▶ TASK DIRECTIONS: Each line below should be reproduced without any alteration.

▶ DATA LINES:
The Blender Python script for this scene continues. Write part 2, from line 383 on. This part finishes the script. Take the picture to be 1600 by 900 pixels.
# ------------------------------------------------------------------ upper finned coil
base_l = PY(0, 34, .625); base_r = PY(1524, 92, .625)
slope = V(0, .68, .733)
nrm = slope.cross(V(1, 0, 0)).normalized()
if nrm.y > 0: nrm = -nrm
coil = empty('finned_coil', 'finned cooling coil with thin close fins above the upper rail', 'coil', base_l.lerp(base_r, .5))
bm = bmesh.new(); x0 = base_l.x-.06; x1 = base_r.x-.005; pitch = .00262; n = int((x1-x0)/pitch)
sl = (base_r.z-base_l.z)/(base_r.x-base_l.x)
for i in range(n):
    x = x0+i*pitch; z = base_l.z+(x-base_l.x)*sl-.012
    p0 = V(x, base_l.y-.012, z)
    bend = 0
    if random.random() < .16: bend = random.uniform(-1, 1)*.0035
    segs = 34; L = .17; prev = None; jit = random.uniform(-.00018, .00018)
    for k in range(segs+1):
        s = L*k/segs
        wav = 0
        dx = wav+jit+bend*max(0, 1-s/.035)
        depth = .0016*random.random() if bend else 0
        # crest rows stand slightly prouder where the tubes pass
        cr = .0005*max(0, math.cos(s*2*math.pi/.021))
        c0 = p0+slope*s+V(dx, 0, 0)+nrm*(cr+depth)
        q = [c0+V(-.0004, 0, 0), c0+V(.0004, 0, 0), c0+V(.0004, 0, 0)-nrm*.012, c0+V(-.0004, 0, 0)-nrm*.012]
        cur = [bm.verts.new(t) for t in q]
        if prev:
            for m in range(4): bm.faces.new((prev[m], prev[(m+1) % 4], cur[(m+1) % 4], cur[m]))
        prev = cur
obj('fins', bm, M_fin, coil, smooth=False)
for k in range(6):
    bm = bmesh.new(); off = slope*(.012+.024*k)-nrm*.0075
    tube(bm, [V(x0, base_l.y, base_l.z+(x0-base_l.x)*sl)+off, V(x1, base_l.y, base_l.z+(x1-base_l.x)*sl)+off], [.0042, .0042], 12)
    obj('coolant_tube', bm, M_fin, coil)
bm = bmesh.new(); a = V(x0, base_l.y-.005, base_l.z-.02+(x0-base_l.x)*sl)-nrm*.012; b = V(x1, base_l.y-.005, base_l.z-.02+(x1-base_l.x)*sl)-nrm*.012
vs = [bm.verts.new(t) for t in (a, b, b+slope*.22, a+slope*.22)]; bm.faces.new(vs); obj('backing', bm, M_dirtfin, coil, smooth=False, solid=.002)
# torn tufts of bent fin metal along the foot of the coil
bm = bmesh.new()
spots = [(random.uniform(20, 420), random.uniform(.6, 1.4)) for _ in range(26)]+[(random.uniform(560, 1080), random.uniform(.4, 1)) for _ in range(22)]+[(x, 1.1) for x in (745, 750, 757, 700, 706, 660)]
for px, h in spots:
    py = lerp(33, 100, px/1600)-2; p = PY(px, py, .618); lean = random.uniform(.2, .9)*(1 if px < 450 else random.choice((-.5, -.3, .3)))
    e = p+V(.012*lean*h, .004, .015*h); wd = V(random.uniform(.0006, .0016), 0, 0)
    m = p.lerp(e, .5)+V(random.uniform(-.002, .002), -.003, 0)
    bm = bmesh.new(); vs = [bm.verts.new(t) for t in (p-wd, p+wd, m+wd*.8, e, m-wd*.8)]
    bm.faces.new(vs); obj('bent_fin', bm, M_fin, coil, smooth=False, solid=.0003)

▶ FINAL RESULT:
The Blender Python script for this scene continues. Write part 2, from line 383 on. This part finishes the script. Take the picture to be 1600 by 900 pixels.
# ------------------------------------------------------------------ upper finned coil
base_l = PY(0, 34, .625); base_r = PY(1524, 92, .625)
slope = V(0, .68, .733)
nrm = slope.cross(V(1, 0, 0)).normalized()
if nrm.y > 0: nrm = -nrm
coil = empty('finned_coil', 'finned cooling coil with thin close fins above the upper rail', 'coil', base_l.lerp(base_r, .5))
bm = bmesh.new(); x0 = base_l.x-.06; x1 = base_r.x-.005; pitch = .00262; n = int((x1-x0)/pitch)
sl = (base_r.z-base_l.z)/(base_r.x-base_l.x)
for i in range(n):
    x = x0+i*pitch; z = base_l.z+(x-base_l.x)*sl-.012
    p0 = V(x, base_l.y-.012, z)
    bend = 0
    if random.random() < .16: bend = random.uniform(-1, 1)*.0035
    segs = 34; L = .17; prev = None; jit = random.uniform(-.00018, .00018)
    for k in range(segs+1):
        s = L*k/segs
        wav = 0
        dx = wav+jit+bend*max(0, 1-s/.035)
        depth = .0016*random.random() if bend else 0
        # crest rows stand slightly prouder where the tubes pass
        cr = .0005*max(0, math.cos(s*2*math.pi/.021))
        c0 = p0+slope*s+V(dx, 0, 0)+nrm*(cr+depth)
        q = [c0+V(-.0004, 0, 0), c0+V(.0004, 0, 0), c0+V(.0004, 0, 0)-nrm*.012, c0+V(-.0004, 0, 0)-nrm*.012]
        cur = [bm.verts.new(t) for t in q]
        if prev:
            for m in range(4): bm.faces.new((prev[m], prev[(m+1) % 4], cur[(m+1) % 4], cur[m]))
        prev = cur
obj('fins', bm, M_fin, coil, smooth=False)
for k in range(6):
    bm = bmesh.new(); off = slope*(.012+.024*k)-nrm*.0075
    tube(bm, [V(x0, base_l.y, base_l.z+(x0-base_l.x)*sl)+off, V(x1, base_l.y, base_l.z+(x1-base_l.x)*sl)+off], [.0042, .0042], 12)
    obj('coolant_tube', bm, M_fin, coil)
bm = bmesh.new(); a = V(x0, base_l.y-.005, base_l.z-.02+(x0-base_l.x)*sl)-nrm*.012; b = V(x1, base_l.y-.005, base_l.z-.02+(x1-base_l.x)*sl)-nrm*.012
vs = [bm.verts.new(t) for t in (a, b, b+slope*.22, a+slope*.22)]; bm.faces.new(vs); obj('backing', bm, M_dirtfin, coil, smooth=False, solid=.002)
# torn tufts of bent fin metal along the foot of the coil
bm = bmesh.new()
spots = [(random.uniform(20, 420), random.uniform(.6, 1.4)) for _ in range(26)]+[(random.uniform(560, 1080), random.uniform(.4, 1)) for _ in range(22)]+[(x, 1.1) for x in (745, 750, 757, 700, 706, 660)]
for px, h in spots:
    py = lerp(33, 100, px/1600)-2; p = PY(px, py, .618); lean = random.uniform(.2, .9)*(1 if px < 450 else random.choice((-.5, -.3, .3)))
    e = p+V(.012*lean*h, .004, .015*h); wd = V(random.uniform(.0006, .0016), 0, 0)
    m = p.lerp(e, .5)+V(random.uniform(-.002, .002), -.003, 0)
    bm = bmesh.new(); vs = [bm.verts.new(t) for t in (p-wd, p+wd, m+wd*.8, e, m-wd*.8)]
    bm.faces.new(vs); obj('bent_fin', bm, M_fin, coil, smooth=False, solid=.0003)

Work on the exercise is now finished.